Why Have Small Firms Become More Involved in Tax Politics?

By many indicators, small businesses are more active in tax politics than they were decades ago. Stories about tax policy in major newspapers more frequently cite small businesses and their owners; political organizations claiming to speak for small business are more active in Congressional debates over taxes; and presidential candidates regularly mouth fealty to small businesses when taxes come up on the campaign trail. Increased public attention to small business is propelled by underlying shifts:

  • Starting in the 1970s, corporate America as a whole mobilized to push back against waves of new environmental, health, workplace, and safety regulations. As part of this mobilization, a small business lobbying powerhouse, the National Federation of Independent Business, doubled its membership between 1970 and 1979.
  • Changes in the federal tax code created new incentives for owners of both traditional and new forms of small business to support cuts in top federal income tax rates on individuals and households. By lowering personal income tax rates below the corporate income tax rates, Congress made it more appealing for firms and wealthy individuals to opt for taxation through the personal income tax code. To do so, many managers and wealthy people created newly restructured firms that are “small businesses” in name only. Both new and traditional small business owners became especially sensitive to changes in the top personal income tax rates and could be mobilized to support ever deeper cuts to those rates.
  • As these shifts took hold, politicians could talk about cutting the top personal income tax rates to spur small business growth, even if most of the firms were legal entities set up by wealthy professionals or large companies hoping to dodge taxes. Tax relief for the very wealthy could be pushed by politicians feeding voters stories about family farms or mom and pop enterprises.

The Consequences for Democrats

The increasing mobilization of small businesses in tax politics has created new difficulties for legislators seeking to increase and even maintain federal revenues. Republicans are rarely cross-pressured because, in recent times, most want to cut back on the scope and services of government and many conservatives see cutting taxes as a good way to set the stage for subsequent cuts in social spending.

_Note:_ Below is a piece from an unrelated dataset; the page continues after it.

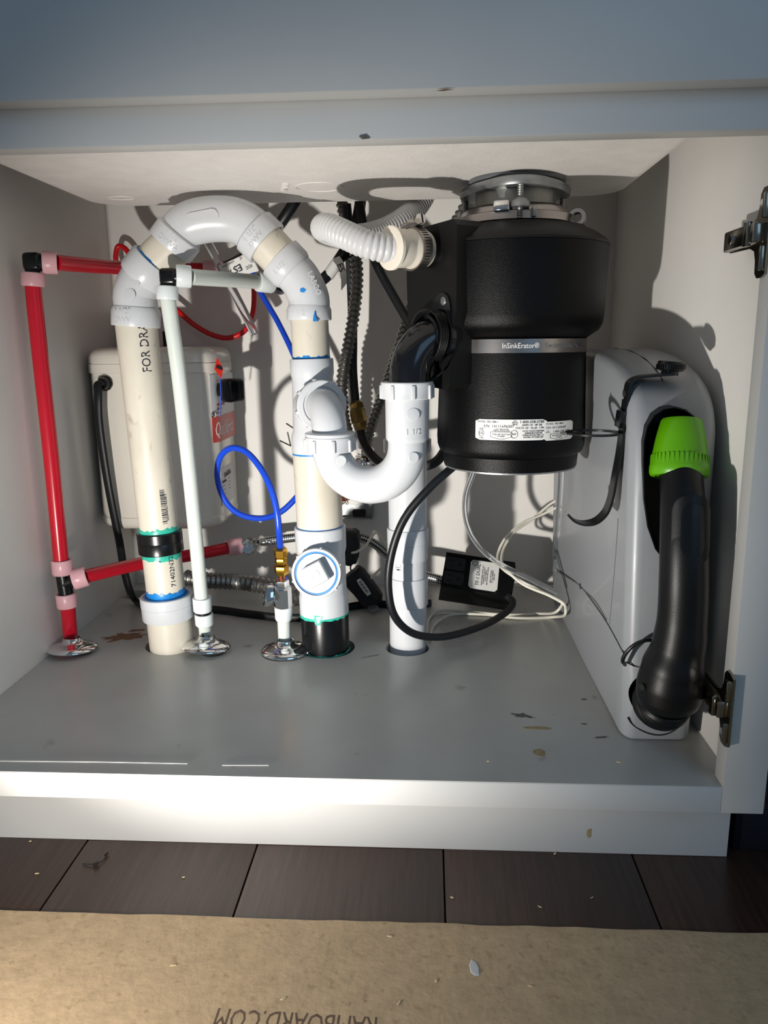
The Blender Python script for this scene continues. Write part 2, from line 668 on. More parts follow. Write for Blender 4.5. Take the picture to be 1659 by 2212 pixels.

By contrast, most Democrats do face dilemmas when they try to expand or sustain social and economic programs while at the same time dealing with strong pressures from small business advocates pressing for cuts in top income tax rates.

Pivotal Congressional battles over the U.S. tax code reveal what happens when small businesses and their political representatives push Democrats to support or sustain cuts in tax rates for top personal income earners:

  • Top-heavy tax cuts championed by GOP President George W. Bush and Republican Congressional leaders reshaped the tax code in 2001 and 2003 to benefit the wealthiest Americans and set the stage for ballooning federal deficits. Debates at the time warned about such effects, and the two parties largely divided on the relevant votes. Perhaps surprisingly, however, a number of Congressional Democrats joined the GOP to support the Bush cuts. Testing various hypotheses about why this happened, our research finds that Democrats were more likely to support the cuts if they had disproportionately more people in their districts filing their taxes as small firms through the personal income tax code. This factor mattered even when we took into account past voting records and the popularity of GOP President George W. Bush in Democratic districts.
  • After 2008, Democrats had the opportunity to reverse or greatly revise the Bush tax cuts, especially those tilted toward the wealthy. Key cuts were set to expire in 2010, requiring action by the Democratic president and Congress. Public opinion supported raising taxes on the rich; and economists argued that modest tax increases targeted on the rich could help to sustain federal spending to jump-start recovery from the Great Recession. But even though Democratic leaders had many opportunities in 2009 and 2010 to set up Congressional votes on their own terms, they repeatedly delayed and ultimately settled for a deal with Republicans that preserved most of the 2001 and 2003 cuts favorable to the wealthy. A minority of Democrats undercut their party’s leaders in Congress – and our research shows that, once again, Congressional Democrats who had more small business tax filers in their districts were more likely to stall and support the preservation of the top-end tax cuts beyond 2010.

Small Business Pressures and the Future of U.S. Tax Politics

U.S. politics advantages well-organized actors who can marshal local and national pressures on politicians. “Small businesses” – whether truly small or not – have steadily honed such capacities to influence both political parties. If lawmakers are to maintain and raise public revenues to meet national needs, they must gain the political will to ignore or bypass appeals for ever-lower taxes. But this may not happen until ordinary citizens urge their elected representatives, including Democrats, to stop catering to privileged interests in “small business” disguise.